Linear demodulation of intensity-modulated analog photonic link based on polarization modulator

Abstract

We propose and experimentally demonstrate a linearization approach for a novel type of intensity-modulated directly-detected (IM-DD) analog photonic link based on digital processing technique. In our scheme, the analog signal is intensity and orthogonally modulated on a pair of co-propagated photonic links, i.e. one of the two intensity modulations has a bias angle which is 90 degree difference from the other. At the remote end, the analog signal can be linearly recovered by a digital signal processing based on the direct detections of the link pair.
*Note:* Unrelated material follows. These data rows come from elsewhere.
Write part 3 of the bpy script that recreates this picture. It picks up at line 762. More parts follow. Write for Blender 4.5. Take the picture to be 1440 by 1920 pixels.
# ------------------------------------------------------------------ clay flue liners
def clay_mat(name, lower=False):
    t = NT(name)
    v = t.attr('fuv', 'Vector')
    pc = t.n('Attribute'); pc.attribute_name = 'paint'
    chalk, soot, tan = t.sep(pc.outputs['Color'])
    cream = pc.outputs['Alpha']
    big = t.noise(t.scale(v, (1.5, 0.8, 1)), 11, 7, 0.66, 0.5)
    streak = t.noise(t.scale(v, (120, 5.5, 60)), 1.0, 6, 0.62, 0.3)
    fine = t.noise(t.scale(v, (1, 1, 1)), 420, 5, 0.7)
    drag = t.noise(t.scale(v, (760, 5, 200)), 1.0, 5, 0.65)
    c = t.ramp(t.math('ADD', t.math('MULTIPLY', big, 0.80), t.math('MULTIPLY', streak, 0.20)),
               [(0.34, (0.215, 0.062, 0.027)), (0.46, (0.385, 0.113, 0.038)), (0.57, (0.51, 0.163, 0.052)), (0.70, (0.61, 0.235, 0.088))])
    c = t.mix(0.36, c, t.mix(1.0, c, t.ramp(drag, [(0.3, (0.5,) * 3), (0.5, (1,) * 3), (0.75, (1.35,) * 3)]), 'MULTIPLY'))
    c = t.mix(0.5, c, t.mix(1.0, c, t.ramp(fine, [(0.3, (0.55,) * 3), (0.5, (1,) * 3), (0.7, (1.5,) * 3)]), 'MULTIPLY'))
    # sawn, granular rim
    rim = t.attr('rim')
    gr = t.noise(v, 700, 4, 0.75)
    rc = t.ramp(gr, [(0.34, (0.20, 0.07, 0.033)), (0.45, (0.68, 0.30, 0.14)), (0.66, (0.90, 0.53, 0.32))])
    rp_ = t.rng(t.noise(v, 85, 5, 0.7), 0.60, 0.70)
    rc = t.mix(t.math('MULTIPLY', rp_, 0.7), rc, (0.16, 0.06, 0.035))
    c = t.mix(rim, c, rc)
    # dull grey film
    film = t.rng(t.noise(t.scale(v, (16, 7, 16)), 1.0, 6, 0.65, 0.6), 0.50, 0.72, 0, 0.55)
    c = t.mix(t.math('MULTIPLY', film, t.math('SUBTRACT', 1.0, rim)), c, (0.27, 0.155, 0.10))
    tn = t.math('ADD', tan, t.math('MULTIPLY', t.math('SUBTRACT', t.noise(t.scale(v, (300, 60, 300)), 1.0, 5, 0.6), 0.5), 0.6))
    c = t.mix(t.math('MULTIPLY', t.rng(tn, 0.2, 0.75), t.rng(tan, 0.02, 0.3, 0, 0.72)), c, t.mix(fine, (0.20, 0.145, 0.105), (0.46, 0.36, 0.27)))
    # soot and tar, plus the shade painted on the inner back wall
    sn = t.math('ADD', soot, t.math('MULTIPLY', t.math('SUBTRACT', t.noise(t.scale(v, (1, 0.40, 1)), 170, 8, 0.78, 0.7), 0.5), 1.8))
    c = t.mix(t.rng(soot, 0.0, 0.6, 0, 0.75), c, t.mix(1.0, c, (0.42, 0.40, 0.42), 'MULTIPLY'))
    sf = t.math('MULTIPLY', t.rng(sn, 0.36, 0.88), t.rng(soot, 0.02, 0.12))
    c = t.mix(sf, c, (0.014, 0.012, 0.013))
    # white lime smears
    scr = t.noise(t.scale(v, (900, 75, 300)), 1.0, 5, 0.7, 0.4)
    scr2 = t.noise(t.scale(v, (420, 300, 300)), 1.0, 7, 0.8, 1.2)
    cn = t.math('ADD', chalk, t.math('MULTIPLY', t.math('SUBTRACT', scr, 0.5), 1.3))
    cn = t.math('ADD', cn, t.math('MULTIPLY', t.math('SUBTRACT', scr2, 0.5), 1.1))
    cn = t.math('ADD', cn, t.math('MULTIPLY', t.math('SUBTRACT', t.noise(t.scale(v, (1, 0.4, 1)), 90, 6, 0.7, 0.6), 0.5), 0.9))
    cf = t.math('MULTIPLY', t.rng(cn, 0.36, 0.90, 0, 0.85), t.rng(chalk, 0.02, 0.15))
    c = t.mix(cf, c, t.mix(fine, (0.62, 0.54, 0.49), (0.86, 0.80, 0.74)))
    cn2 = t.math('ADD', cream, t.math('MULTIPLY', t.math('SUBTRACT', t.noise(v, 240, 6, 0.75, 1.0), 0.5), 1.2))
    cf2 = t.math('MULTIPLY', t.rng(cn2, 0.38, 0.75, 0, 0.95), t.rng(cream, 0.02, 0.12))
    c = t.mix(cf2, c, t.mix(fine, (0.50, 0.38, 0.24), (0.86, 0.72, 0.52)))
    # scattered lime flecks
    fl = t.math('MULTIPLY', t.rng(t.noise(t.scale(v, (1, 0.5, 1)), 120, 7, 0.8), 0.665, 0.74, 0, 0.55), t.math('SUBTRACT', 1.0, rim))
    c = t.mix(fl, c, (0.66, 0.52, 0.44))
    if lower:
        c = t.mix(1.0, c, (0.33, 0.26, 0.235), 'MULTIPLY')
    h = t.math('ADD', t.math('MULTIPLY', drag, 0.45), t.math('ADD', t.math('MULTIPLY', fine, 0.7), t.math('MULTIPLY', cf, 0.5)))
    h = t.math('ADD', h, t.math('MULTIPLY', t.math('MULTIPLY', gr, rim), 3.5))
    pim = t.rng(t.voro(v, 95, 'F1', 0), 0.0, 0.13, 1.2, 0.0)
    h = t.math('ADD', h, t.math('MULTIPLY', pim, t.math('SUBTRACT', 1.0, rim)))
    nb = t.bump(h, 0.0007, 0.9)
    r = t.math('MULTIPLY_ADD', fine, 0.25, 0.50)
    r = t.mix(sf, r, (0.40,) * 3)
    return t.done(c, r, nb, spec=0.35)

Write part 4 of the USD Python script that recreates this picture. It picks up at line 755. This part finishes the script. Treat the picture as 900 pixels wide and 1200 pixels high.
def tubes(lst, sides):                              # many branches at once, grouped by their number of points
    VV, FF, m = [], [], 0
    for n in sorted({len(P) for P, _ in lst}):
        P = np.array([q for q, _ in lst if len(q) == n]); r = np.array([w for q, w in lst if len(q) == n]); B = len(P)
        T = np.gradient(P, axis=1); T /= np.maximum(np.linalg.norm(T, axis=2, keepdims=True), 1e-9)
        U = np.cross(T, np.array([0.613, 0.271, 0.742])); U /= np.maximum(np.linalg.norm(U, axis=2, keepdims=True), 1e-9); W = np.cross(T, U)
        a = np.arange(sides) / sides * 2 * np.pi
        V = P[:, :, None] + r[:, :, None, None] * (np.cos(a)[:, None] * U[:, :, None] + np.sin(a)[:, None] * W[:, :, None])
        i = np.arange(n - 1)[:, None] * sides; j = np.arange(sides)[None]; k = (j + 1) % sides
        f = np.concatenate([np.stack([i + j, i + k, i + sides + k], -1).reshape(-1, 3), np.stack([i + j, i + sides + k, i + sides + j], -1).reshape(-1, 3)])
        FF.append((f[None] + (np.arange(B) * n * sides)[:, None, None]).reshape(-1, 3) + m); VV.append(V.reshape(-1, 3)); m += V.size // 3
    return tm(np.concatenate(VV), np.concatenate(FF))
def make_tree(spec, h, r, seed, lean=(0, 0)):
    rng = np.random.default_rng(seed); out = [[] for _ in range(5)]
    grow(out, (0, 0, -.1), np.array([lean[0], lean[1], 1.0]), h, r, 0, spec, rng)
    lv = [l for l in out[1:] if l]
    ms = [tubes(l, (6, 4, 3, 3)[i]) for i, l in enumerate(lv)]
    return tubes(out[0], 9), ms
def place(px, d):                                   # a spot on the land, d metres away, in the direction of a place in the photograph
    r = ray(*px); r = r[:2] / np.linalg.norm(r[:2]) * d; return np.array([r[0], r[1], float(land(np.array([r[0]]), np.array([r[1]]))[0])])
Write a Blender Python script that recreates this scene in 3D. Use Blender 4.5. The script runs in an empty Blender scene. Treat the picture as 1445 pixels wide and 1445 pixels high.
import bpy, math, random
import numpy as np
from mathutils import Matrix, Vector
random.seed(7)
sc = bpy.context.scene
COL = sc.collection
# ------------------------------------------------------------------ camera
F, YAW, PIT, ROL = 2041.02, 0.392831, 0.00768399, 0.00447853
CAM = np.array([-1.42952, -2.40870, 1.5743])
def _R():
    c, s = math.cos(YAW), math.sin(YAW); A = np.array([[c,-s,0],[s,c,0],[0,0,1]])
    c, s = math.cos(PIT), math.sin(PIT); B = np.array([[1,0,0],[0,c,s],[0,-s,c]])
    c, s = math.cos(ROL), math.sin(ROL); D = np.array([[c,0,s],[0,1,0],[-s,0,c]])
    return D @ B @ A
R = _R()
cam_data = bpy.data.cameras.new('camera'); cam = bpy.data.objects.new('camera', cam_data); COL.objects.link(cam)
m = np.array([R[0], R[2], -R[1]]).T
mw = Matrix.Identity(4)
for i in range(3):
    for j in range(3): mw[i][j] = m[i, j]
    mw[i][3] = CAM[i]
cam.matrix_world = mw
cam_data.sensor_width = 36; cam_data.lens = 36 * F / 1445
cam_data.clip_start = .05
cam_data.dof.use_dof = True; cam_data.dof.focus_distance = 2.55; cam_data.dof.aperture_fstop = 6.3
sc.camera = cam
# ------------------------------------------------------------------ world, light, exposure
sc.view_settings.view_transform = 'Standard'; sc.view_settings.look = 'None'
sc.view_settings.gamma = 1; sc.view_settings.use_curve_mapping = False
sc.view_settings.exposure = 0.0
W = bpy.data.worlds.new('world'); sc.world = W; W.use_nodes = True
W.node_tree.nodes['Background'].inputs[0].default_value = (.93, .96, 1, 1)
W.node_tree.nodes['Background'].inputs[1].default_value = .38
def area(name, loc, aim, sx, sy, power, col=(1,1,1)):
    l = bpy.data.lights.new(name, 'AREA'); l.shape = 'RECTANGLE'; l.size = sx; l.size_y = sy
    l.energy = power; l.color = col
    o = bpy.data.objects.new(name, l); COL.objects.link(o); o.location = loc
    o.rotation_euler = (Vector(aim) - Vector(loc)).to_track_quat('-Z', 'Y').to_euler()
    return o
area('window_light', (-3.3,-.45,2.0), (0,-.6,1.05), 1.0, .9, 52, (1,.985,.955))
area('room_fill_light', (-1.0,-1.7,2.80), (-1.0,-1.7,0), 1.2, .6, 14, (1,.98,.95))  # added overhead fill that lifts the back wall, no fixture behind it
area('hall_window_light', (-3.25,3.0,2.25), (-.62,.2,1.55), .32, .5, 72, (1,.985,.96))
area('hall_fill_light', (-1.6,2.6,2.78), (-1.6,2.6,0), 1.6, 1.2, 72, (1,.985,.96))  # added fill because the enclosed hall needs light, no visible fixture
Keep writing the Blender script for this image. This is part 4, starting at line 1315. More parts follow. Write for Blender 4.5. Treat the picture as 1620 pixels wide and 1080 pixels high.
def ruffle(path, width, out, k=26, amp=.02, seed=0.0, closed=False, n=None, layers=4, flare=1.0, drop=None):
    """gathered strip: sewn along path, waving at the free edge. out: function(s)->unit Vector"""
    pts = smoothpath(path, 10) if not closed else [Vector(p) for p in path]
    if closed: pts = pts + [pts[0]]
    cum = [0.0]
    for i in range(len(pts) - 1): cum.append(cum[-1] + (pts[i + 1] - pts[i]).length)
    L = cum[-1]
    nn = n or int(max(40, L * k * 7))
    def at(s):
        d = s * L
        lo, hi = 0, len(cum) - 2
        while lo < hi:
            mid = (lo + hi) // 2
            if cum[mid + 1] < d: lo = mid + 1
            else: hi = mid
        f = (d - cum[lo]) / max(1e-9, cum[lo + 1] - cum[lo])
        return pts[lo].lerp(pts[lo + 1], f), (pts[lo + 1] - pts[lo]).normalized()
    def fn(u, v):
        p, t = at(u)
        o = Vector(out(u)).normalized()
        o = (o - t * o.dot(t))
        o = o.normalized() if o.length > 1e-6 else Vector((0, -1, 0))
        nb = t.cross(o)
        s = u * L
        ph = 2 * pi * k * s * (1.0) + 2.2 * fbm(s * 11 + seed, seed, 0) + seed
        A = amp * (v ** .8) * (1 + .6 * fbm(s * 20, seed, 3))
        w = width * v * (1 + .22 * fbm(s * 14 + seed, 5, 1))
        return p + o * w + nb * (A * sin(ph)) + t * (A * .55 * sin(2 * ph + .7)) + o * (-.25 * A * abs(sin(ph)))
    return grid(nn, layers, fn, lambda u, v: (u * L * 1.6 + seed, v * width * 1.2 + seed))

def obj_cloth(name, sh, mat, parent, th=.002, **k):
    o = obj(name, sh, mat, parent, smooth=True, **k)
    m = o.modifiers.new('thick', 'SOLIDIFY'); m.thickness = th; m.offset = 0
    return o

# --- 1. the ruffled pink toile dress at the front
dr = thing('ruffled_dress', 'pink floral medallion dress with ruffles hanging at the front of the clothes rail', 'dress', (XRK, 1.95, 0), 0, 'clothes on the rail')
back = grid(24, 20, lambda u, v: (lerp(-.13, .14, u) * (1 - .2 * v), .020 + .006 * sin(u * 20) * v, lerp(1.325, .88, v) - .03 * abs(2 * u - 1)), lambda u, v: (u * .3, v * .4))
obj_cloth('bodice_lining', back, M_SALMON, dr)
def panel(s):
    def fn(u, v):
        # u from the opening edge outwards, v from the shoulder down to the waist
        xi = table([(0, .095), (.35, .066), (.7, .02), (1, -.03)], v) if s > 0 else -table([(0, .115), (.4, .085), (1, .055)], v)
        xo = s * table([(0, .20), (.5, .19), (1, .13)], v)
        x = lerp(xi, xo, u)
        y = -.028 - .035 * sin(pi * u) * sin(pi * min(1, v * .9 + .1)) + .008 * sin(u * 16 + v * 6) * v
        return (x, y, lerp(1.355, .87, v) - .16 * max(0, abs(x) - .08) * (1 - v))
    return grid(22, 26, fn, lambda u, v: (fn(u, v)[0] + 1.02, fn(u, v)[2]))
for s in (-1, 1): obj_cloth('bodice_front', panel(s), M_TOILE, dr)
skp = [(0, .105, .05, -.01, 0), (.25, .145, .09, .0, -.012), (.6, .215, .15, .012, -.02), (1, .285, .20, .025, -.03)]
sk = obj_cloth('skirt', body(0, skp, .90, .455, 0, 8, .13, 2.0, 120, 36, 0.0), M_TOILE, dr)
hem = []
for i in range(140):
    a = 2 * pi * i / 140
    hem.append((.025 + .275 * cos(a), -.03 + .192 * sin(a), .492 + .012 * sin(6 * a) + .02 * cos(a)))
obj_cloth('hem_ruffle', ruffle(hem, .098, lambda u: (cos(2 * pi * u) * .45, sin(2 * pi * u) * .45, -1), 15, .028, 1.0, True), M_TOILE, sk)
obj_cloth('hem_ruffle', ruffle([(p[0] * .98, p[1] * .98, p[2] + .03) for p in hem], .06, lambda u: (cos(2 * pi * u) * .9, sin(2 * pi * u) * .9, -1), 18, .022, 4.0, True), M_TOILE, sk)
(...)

We experimentally demonstrate our concept through a piece of polarization maintained fiber (PMF), a polarization modulator (PolM), a polarizer, and the dual-channel wavelength division multiplexing (WDM) technology. The PMF, PolM, and the polarizer constitute an asymmetric mach-zehnder modulator (A-MZM), whose bias angle can be tuned easily by tuning the input optical carrier wavelength. Experiment results show 26.8 dB suppression of the third-order intermodulation distortion (IMD3) compared with the traditional quadrature-biased IM-DD link is achieved. Compared with the previously-reported linearized phase- or polarization-modulated, in-phase/quadrature demodulation (PM-IQD or PolM-IQD) analog photonic links, our scheme has the advantage that neither the highly-coherent optical local oscillation nor the precise polarization alignment is required in the remote end.